◆ PROBLEM TO SOLVE: Give the number of lines containing the word "part", and nothing else.

◆ AVAILABLE RECORDS:
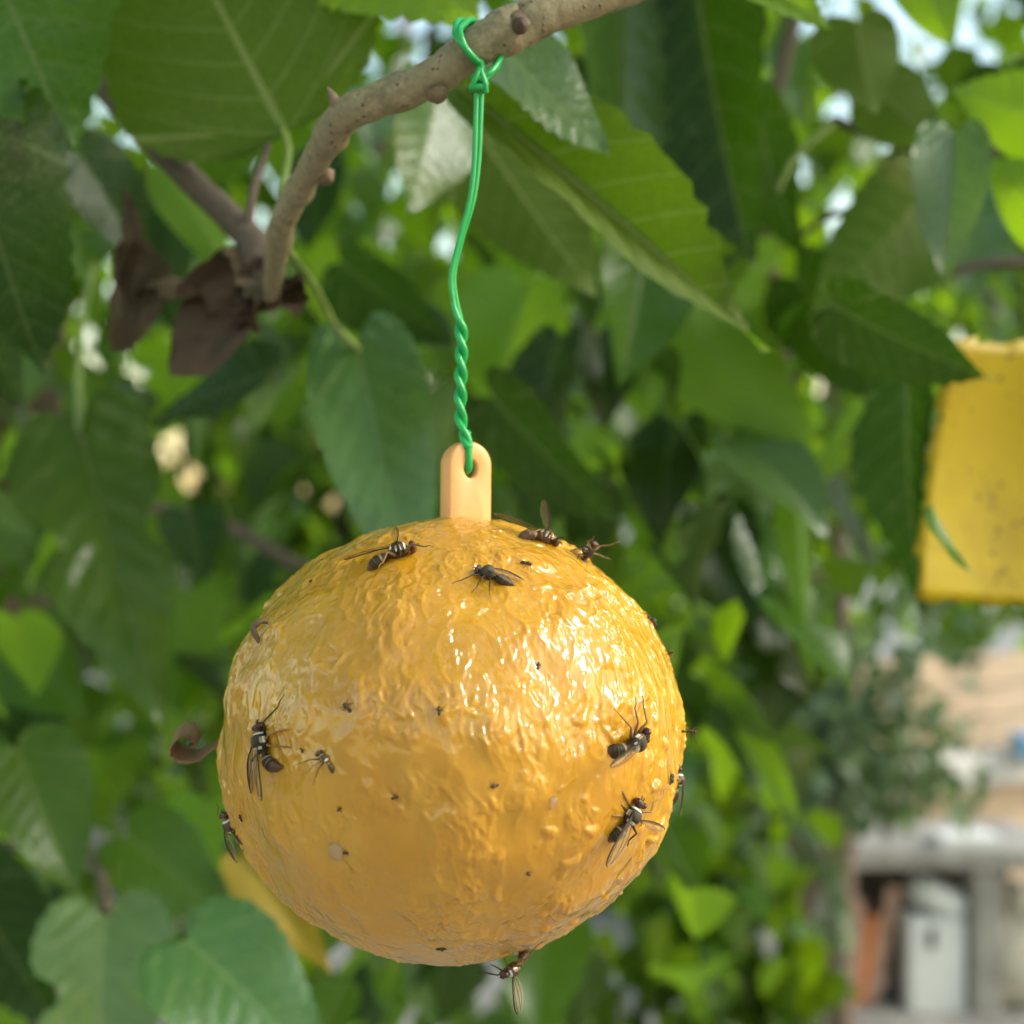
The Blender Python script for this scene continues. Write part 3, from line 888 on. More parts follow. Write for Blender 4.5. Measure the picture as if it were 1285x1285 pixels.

--

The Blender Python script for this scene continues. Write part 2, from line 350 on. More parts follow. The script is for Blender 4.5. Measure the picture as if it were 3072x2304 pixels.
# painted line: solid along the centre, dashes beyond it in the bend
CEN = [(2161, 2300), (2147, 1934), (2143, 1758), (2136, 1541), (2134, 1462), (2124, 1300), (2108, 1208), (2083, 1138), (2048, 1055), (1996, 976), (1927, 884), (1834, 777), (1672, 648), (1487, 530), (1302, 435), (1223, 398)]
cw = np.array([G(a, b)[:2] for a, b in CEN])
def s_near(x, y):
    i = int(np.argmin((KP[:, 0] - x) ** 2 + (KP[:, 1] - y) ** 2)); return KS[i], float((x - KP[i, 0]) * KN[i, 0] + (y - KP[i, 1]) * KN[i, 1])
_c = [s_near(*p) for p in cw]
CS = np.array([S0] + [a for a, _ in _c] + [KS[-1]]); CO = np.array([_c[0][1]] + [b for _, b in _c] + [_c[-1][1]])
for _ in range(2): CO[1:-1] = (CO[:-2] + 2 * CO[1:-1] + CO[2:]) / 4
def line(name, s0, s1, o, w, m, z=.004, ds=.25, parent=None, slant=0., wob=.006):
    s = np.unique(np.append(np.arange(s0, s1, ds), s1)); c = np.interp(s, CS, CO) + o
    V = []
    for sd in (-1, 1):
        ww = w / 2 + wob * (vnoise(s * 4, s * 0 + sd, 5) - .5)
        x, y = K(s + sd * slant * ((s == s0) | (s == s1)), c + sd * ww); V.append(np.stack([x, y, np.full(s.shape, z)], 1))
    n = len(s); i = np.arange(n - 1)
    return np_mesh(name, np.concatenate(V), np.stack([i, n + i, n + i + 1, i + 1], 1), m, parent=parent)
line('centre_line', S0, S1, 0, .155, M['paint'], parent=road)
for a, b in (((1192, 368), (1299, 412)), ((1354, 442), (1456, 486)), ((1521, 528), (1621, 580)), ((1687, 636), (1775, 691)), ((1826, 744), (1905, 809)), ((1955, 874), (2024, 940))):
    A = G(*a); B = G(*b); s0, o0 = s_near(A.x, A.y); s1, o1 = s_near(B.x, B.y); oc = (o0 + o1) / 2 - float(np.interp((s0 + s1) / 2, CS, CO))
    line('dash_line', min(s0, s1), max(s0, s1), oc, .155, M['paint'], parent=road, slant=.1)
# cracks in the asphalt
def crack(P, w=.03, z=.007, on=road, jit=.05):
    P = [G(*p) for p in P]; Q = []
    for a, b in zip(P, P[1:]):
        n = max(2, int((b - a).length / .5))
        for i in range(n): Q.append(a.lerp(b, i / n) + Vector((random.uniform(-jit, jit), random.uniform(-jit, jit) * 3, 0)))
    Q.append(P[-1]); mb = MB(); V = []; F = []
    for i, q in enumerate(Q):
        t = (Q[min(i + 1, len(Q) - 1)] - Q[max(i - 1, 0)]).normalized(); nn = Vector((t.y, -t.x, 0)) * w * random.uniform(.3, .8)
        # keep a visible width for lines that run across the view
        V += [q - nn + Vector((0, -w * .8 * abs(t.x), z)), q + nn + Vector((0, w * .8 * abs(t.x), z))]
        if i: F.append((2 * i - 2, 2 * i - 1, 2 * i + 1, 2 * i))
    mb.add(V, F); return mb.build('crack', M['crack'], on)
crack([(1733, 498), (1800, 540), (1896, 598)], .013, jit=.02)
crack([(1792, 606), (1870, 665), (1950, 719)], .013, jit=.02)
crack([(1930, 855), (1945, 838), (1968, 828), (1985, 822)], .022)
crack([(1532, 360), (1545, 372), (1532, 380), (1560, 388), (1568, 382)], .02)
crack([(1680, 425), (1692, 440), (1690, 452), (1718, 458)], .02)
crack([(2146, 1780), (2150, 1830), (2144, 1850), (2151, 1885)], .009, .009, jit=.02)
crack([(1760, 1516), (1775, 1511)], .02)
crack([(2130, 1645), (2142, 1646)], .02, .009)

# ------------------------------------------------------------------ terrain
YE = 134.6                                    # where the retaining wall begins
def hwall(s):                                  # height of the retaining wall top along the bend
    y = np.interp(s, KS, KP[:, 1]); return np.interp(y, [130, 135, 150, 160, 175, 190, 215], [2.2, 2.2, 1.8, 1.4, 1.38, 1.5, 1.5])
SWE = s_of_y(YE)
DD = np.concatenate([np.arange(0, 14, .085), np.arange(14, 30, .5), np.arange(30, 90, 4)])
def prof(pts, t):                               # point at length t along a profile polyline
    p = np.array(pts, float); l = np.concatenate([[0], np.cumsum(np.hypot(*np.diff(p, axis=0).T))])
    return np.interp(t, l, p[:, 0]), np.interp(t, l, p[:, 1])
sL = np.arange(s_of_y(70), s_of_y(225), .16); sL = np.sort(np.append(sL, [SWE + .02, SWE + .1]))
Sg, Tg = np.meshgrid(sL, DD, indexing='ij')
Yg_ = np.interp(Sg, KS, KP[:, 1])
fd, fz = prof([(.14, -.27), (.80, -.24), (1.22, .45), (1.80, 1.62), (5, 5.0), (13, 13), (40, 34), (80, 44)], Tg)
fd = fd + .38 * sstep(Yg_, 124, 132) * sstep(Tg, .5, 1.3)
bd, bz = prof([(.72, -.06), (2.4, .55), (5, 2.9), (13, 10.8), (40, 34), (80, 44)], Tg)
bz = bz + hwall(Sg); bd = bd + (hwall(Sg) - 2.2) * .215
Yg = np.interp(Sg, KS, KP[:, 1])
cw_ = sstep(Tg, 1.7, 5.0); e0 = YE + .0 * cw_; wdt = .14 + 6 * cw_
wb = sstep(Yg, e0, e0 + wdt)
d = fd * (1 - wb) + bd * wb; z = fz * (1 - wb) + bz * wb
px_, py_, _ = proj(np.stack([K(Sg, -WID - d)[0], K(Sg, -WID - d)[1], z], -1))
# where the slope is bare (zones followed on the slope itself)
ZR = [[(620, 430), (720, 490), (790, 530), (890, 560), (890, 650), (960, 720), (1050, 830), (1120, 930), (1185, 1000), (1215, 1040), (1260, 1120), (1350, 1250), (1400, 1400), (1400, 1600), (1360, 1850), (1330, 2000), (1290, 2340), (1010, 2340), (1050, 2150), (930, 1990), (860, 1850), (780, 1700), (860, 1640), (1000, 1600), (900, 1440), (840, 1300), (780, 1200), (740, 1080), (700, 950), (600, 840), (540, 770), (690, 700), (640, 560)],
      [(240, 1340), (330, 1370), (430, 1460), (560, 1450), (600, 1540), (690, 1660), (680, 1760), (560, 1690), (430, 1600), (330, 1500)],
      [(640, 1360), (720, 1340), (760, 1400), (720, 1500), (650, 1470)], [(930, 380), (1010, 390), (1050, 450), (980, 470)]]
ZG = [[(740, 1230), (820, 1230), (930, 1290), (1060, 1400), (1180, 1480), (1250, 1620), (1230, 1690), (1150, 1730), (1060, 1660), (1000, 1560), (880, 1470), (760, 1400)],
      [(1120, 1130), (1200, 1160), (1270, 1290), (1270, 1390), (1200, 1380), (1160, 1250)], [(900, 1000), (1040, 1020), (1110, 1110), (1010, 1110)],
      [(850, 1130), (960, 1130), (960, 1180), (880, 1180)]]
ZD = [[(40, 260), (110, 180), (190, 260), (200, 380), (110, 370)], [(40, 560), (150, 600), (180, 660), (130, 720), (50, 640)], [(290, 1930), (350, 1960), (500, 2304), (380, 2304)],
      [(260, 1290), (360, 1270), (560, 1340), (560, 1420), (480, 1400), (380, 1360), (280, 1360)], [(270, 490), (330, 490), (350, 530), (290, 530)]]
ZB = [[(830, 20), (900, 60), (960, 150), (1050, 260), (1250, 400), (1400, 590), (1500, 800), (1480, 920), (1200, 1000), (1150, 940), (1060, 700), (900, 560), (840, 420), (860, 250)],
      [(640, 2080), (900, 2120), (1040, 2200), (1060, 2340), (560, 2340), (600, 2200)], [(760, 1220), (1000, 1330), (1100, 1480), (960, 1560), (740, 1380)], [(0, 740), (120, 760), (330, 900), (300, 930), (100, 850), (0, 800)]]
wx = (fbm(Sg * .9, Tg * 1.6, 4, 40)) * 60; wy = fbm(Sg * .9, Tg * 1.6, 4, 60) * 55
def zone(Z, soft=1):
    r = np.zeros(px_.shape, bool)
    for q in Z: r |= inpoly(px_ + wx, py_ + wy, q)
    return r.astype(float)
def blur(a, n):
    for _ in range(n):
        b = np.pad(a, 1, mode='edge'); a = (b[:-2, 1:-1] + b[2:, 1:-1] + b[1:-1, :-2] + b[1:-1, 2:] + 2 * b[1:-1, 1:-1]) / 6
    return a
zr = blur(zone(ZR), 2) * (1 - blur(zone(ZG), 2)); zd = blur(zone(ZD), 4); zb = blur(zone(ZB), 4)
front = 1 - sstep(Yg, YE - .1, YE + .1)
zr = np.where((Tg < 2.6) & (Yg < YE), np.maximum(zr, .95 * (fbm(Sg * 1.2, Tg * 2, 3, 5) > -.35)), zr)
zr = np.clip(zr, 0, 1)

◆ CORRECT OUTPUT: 2